Skull & Co. has developed a new versatile dock
designed for the Nintendo Switch and other smart devices to provide a variety
of different features not available from the official Nintendo Switch dock.
“The Jumpgate is a sleek and portable dock has an ingenious design. It can
easily switch between dock and hub mode to work with your Nintendo SWITCH,
laptop and smart phone“. The Switch dock adapter is this week launched via Kickstarter and
already raised over £ 30,000 thanks to over 850 backers with still 41 days
remaining on its campaign.
If you are concerned about the Switch dock bricking
your games console you may be interested to learn more about the thoughts from
Skull & Co. regarding the reasons why this could be happening when Certain
Switch peripherals are used.
- Some say “the Nintendo Switch and Dock are chock full of USB-C protocol errors and flaws.”But we have a different opinion. The USB-C protocol (PD protocol) has to be amended in order to prevent the system being hacked and meet Nintendo’s prospects in the future.

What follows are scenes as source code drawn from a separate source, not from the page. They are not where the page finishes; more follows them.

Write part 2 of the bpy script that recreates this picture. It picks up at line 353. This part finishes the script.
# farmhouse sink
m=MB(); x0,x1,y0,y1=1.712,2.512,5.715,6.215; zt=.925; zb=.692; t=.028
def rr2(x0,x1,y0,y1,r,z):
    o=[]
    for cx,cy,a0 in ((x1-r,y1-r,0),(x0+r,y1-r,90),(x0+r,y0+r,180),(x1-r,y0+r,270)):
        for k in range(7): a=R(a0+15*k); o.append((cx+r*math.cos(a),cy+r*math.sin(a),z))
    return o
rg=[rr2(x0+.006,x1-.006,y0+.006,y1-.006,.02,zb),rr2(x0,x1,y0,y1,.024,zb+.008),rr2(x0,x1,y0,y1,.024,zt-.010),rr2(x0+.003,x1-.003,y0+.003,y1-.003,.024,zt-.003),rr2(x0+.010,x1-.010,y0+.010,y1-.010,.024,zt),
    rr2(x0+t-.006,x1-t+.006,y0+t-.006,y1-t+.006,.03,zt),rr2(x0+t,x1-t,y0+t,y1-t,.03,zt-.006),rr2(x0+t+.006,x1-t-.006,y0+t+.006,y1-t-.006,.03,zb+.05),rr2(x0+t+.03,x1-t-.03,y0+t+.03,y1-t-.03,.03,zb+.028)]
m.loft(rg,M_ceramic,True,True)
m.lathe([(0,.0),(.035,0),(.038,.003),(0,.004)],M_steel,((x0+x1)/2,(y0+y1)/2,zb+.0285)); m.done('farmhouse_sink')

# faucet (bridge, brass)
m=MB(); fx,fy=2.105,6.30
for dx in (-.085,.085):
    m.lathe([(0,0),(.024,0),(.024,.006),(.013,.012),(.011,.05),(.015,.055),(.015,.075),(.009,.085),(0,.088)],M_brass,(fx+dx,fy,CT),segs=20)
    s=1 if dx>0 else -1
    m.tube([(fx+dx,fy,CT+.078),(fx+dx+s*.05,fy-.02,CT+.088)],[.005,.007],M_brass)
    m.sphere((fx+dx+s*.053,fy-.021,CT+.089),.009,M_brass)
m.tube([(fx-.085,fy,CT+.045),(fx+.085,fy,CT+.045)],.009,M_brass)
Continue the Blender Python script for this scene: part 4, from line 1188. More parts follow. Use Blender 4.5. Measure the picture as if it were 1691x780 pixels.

- If what Nintendo said about the SWITCH only being compatible with licensed accessories was true, Nintendo should have designed a unique (different shape) socket instead of installing a universal USB-C port, or put warning stickers on the SWITCH and dock. They should have known that people (especially kids) would plug any number of devices into the SWITCH’s USB-C port.
- We believe Nintendo’s engineers conducted compatibility tests with thousands of existing USB-C devices (adaptors, battery banks, hubs, etc) during the testing procedure. However, Nintendo underestimated the potential risks since there are many products made by small companies that do not follow the USB-C (PD) protocols. Nintendo did not give SWITCH proper protection. This is the reason why the SWITCH can be bricked by certain accessories but smart phones and laptops survived.
- As long as the protocols in the accessories are in accordance with the PD protocol standards they should work perfectly with the Nintendo SWITCH. The NYCO dock had PD protocol errors; it drew too much power to the SWITCH and damaged the power management component.